■ **Given records**:
· · ·
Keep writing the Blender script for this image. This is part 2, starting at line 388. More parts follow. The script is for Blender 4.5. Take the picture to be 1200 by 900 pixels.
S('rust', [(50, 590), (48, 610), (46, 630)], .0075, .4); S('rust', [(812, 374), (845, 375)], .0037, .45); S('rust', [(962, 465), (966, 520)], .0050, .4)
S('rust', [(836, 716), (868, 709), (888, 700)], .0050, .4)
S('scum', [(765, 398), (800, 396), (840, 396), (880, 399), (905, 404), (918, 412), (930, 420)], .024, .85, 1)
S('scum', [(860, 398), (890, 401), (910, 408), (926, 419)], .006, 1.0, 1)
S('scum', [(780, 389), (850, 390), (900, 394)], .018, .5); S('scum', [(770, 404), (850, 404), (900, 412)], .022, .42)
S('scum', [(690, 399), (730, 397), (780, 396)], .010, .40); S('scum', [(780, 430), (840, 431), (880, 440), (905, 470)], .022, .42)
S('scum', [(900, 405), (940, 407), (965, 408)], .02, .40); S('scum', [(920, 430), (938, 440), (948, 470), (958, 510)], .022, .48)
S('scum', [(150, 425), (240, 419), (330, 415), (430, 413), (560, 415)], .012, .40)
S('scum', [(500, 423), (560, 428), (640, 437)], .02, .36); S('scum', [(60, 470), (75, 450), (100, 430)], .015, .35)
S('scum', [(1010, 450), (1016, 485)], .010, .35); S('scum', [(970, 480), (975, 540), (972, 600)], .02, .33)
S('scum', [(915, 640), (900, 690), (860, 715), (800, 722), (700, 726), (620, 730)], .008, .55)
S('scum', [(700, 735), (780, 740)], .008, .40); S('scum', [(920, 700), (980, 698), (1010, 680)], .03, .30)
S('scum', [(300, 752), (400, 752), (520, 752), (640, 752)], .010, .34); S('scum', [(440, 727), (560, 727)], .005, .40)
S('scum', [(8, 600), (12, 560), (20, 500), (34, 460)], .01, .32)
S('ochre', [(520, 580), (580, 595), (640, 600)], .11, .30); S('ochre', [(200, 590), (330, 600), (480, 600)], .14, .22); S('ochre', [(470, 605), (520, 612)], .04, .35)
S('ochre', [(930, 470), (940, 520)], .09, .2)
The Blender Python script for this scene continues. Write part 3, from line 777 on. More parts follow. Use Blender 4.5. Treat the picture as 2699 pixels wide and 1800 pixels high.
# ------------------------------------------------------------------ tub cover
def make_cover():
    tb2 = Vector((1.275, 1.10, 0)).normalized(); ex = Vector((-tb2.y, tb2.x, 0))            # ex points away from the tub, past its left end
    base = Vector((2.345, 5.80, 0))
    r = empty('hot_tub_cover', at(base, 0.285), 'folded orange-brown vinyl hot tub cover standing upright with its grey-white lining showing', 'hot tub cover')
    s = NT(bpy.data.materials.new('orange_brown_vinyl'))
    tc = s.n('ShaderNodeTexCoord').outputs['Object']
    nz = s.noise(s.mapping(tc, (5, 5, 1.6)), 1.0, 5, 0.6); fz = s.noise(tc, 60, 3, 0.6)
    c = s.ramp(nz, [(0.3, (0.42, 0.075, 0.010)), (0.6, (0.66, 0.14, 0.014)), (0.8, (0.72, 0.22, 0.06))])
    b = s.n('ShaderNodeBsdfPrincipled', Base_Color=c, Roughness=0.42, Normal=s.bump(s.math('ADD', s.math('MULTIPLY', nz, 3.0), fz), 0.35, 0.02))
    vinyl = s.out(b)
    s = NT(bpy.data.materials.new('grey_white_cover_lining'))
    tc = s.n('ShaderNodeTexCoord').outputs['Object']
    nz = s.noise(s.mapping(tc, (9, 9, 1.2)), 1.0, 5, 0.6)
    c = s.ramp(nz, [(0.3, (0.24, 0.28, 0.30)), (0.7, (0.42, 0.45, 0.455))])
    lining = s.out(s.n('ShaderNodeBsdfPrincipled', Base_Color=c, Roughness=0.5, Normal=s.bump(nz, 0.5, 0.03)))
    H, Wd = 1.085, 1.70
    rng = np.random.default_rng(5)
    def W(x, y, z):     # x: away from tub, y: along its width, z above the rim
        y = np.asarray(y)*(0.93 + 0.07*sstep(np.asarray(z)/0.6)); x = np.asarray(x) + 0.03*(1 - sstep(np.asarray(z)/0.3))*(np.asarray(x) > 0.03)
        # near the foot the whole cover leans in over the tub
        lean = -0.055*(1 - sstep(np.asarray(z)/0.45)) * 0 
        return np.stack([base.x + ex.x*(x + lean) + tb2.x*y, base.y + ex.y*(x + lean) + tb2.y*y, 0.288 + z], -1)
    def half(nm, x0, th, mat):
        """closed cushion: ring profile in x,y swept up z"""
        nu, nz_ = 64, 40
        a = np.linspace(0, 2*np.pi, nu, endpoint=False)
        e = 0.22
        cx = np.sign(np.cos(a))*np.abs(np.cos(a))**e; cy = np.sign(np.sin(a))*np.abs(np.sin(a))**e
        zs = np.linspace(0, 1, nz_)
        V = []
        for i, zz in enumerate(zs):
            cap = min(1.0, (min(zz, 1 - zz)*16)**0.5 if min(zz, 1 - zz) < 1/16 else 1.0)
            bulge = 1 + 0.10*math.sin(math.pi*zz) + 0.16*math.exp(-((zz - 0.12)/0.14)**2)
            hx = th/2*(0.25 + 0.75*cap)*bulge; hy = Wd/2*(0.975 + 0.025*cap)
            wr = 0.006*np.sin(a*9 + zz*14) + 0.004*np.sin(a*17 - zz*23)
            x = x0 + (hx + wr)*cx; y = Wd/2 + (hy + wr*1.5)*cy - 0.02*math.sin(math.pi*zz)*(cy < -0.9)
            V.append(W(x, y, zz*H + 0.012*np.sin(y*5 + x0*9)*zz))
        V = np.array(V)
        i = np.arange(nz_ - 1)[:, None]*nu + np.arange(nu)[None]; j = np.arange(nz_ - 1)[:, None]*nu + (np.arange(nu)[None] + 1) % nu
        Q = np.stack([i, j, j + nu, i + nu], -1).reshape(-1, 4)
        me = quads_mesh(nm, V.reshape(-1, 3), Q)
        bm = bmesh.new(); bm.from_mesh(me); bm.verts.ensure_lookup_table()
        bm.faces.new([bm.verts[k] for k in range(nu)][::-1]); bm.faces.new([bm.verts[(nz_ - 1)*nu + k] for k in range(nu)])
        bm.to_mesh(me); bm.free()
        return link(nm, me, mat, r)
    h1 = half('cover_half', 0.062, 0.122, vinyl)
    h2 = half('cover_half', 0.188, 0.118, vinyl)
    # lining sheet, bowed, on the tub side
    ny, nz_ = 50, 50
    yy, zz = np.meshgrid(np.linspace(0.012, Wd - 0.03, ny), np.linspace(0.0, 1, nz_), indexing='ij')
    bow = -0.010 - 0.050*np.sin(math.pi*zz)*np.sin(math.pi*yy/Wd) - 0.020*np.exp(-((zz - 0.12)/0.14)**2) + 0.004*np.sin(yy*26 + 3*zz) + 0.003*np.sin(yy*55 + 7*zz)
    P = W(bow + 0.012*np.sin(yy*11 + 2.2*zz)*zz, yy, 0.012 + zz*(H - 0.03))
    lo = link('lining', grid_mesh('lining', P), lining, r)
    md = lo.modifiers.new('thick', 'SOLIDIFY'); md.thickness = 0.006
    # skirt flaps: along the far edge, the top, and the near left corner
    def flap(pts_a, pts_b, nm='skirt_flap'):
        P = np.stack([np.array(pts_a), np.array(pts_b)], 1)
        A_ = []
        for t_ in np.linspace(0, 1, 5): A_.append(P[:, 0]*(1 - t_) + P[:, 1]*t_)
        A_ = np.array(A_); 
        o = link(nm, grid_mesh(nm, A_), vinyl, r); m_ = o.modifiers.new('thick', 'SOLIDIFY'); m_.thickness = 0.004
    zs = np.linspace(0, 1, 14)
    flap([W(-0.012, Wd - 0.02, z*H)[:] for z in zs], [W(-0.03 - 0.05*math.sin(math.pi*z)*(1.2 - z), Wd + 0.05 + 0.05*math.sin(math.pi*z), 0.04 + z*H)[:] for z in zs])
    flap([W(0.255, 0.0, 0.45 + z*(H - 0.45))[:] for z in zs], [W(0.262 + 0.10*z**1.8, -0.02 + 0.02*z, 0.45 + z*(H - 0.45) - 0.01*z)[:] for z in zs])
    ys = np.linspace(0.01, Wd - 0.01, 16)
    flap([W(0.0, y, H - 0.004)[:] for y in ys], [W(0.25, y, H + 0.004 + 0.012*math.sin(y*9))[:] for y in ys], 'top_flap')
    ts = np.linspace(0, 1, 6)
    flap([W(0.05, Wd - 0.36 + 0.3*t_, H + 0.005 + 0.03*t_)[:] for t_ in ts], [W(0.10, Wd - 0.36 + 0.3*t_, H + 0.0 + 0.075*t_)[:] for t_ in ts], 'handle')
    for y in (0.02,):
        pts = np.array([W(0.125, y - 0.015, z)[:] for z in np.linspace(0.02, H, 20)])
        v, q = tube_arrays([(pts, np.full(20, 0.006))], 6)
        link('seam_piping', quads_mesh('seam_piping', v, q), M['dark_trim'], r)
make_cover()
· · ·
■ **Your goal**: All lines in the data that contain the word "More" should be copied.

■ **Output of the exercise**:
Keep writing the Blender script for this image. This is part 2, starting at line 388. More parts follow. The script is for Blender 4.5. Take the picture to be 1200 by 900 pixels.
The Blender Python script for this scene continues. Write part 3, from line 777 on. More parts follow. Use Blender 4.5. Treat the picture as 2699 pixels wide and 1800 pixels high.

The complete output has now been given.